Parliament’s position — here in the words of its President — is distinctly in the stream of political discourse (if not always actual practice) ascendant in the West to this day.
Sir, as the law is your superior, so truly, sir, there is something that is superior to the law and that is indeed the parent or author of the law — and that is the people of England.
…
And therefore, sir, for this breach of trust when you are called to account, you are called to account by your superiors — “when a king is summoned to judgment by the people, the lesser is summoned by the greater.”
The modern and the medieval, facing each other at the bar.
A fragment from a World War II bomb-damaged and only-recently-rediscovered Hippolyte Delaroche painting situating Charles in the Christlike pose of enduring the mockery of his captors.
Charles played his lordly disdain to the end, refusing to admit parliament’s jurisdiction by making any sort of plea.
The line between heroic defiance and pig-headed obstinacy being very much in the eye of the beholder, the confrontation is typically played straight-up for its arresting clash of principles — as in the 1970 biopic Cromwell, with Alec Guinness as the monarch:Probably more troubling for the parliamentary party than the regicide taboo was consideration that the execution would transfer royalist loyalties from a man safely imprisoned to an heir beyond their power, who could be expected to (as in fact he did) resume the civil war.
Competing philosophies expounded for the competing interests; the dispute involved the era’s intellectual titans, in conflict over the most fundamental concepts of the state. Thomas Hobbes wrote his magnum opusThe Leviathan as a royalist exile in Paris, and its abhorrence for rebellion and divided sovereignty unmistakably reflects the English Civil War experience. John Milton earned his bread as a republican polemicist; his poetic celebration of Satan’s failed rebellion in Paradise Lost, written after the Stuart restoration, can be read as a political critique.
Separated at the block? Charles I and Hobbes’ Leviathan
It’s conventionally thought that the beheading was conducted by a radical minority, though that supposition is debatable, colored as it is by the ultimate restoration of the crown. But although England would have a king again, the weight of political authority would steadily, permanently, gravitate towards parliament, organ of the merchant classes who would steer England henceforward.
Did it have the right? Two implacable powers each claimed an indivisible object; “between equal rights, force decides.” So on this cold winter’s afternoon — Charles wore thick undergarments, so he would not shiver with the appearance of fright — the deposed king was marched to a scaffold erected at Whitehall. He gave a short final address, with the famous words for his principle of martyrdom — “a sovereign and a subject are clean different things” — then laid his head on a low block, where a masked executioner (never definitively identified) cleanly chopped it off.

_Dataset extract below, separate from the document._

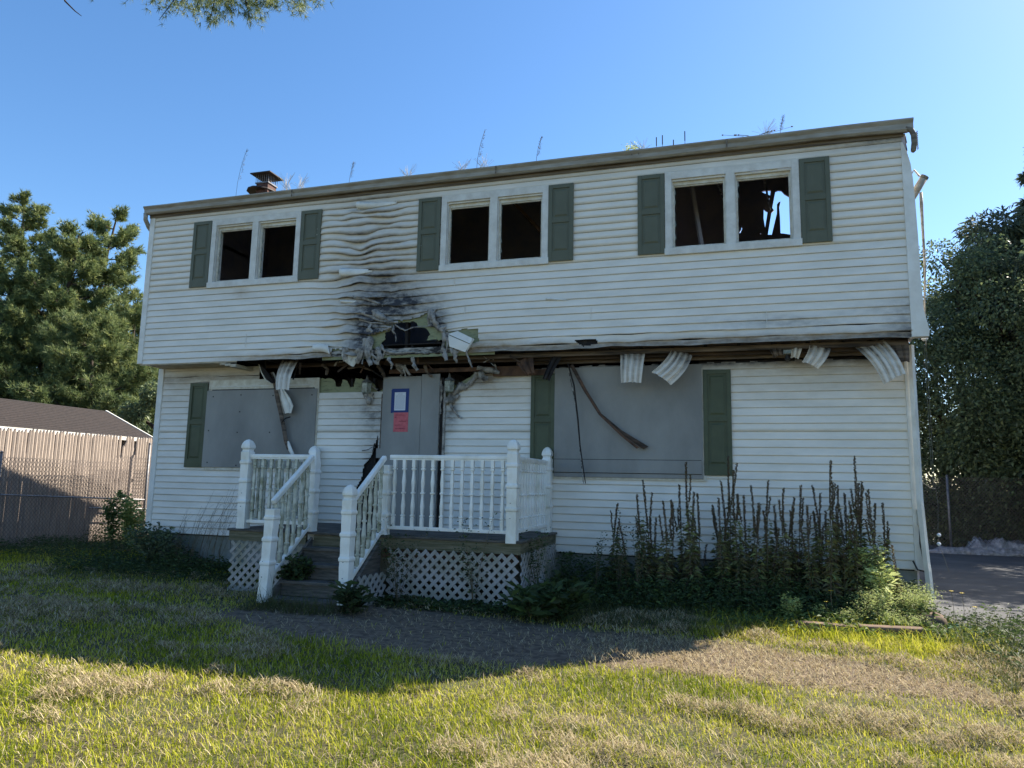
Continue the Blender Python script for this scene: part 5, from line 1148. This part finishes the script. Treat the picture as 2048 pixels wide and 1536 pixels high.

After the monarchy’s restoration, Charles was canonized as a saint by the Church of England: he’s still the last person so venerated, an odd salute to a mortal career of unalloyed arrogance and incompetence. Observance of the cult was toned down in the 19th century, although a Society of King Charles the Martyr dedicated to its preservation still exists; monarchists of a more secular inclination also continue to mark his martyrdom on this anniversary.
“The most interesting thing about King Charles the First is that he was five foot six inches tall at the start of his reign, but only four foot eight inches tall at the end of it.”